As Velas Ardem Até ao Fim, de Sándor Márai, uma das obras centrais da literatura centro-europeia do século XX, passou a integrar a coleção especial lançada para celebrar os 60 anos da editora. O autor húngaro junta-se assim a nomes como Gabriel García Márquez e Mario Vargas Llosa.
Publicado originalmente em 1942, As Velas Ardem Até ao Fim desenvolve-se no cenário de um antigo castelo de caça húngaro, espaço que encarna simbolicamente o fim de uma era: dos saraus refinados, da aristocracia outrora dominante, das certezas sociais abalada pelas convulsões da História. É neste ambiente carregado de memória e silencio que dois homens, amigos próximos na juventude, se reencontram depois de 41 anos separados. A longa noite do reencontro torna-se, progressivamente, num embate psicológico e moral, onde se revela um segredo oculto que desestabiliza o passado comum e muda para sempre a perceção que cada um tem do outro.
Este encontro, aparentemente simples na sua estrutura externa, é um mecanismo narrativo de complexidade invulgar, por onde se inscrevem não apenas as tensões pessoais, mas os dilemas de uma Europa que se desfaz sob o peso das guerras, regimes totalitários e exílios forçados.

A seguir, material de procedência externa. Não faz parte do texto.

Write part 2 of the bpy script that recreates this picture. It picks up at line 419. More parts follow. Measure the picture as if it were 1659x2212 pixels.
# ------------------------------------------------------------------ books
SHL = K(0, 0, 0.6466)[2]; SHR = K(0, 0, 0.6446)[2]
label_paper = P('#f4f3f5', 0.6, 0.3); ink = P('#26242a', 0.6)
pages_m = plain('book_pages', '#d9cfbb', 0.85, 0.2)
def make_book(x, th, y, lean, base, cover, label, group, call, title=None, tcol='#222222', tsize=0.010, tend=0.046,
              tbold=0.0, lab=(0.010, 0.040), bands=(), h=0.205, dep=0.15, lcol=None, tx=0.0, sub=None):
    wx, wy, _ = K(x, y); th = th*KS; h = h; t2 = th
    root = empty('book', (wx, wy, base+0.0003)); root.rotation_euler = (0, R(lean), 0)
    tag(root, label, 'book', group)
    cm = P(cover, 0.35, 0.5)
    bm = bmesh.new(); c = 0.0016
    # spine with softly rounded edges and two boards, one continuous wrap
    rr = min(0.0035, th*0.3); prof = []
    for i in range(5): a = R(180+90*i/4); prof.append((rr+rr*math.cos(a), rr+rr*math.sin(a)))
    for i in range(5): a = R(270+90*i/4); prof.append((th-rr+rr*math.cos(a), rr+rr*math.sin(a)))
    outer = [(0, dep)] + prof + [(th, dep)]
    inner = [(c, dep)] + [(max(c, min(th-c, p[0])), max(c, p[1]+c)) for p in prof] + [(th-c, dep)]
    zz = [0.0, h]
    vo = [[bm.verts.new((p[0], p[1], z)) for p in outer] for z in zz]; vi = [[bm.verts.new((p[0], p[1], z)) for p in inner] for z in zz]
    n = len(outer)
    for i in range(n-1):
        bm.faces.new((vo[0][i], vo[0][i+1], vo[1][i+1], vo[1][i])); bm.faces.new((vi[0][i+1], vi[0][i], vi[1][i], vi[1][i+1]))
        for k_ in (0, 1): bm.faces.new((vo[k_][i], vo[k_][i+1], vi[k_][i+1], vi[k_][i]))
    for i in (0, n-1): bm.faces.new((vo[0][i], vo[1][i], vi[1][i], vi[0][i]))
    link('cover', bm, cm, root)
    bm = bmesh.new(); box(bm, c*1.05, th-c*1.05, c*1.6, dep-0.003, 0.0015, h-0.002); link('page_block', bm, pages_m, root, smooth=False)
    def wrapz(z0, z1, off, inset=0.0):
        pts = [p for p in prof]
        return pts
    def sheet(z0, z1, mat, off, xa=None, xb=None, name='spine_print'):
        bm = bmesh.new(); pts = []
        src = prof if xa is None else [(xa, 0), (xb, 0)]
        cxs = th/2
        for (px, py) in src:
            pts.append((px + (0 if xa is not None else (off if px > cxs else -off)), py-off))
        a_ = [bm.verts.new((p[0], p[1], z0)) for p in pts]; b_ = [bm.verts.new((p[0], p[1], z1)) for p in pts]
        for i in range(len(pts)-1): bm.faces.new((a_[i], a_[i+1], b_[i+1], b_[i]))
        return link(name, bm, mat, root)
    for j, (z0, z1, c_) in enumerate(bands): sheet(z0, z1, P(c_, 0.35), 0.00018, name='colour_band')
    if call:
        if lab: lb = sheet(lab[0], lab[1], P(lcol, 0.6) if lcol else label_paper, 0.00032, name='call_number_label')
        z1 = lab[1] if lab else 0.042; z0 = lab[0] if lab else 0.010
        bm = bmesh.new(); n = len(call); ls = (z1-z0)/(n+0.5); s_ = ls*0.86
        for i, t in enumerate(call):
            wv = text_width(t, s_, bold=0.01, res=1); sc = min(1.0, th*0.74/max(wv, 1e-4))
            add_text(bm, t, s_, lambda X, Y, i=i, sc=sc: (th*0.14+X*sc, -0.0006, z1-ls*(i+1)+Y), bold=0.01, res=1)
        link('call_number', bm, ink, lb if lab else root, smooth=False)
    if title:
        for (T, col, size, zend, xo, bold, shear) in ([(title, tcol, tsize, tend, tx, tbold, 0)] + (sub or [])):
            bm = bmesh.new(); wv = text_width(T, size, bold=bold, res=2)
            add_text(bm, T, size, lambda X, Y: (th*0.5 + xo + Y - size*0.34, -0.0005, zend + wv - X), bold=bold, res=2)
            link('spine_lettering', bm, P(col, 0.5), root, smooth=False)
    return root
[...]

Sándor Márai nasceu em 1900 em Kassa (hoje Košice, na Eslováquia), então parte do Império Austro-Húngaro, cuja dissolução marca o início das grandes transformações geopolíticas retratadas implicitamente no romance. Márai pertencia à burguesia cultural húngara e acompanhou de perto o périplo difícil da Europa Central do século XX: da Primeira Guerra Mundial à instabilidade entre guerras, da ascensão do fascismo e regimes autoritários até a consolidação do comunismo nos seus vários países. Esta experiência política e cultural está inscrita no próprio corpo da obra: o silêncio, a ausência, a suspensão do tempo são símbolos de um mundo desmantelado.
Na sequência da vitória dos comunistas e da opressão política na Hungria, Márai partiu para o exílio em 1948, vivendo primeiro na Alemanha e na França, e mais tarde nos Estados Unidos, onde acabaria por falecer em 1989, meses antes da queda do Muro de Berlim. Durante décadas o seu trabalho foi proibido no seu país natal. Apenas com o desmoronamento do regime comunista foi possível a redescoberta e reconhecimento do seu percurso literário, que hoje é considerado fundamental para a compreensão da literatura e da história centro-europeia.
A presente edição da Dom Quixote, na tradução de Mária Magdolna Demeter, prima pela fidelidade e pela sensibilidade para com o texto original, oferecendo aos leitores portugueses acesso à escrita elegante, precisa e rigorosa de Márai, cujas qualidades literárias combinam um rigor psicológico contundente com uma sobriedade formal que envolve e desafia o leitor.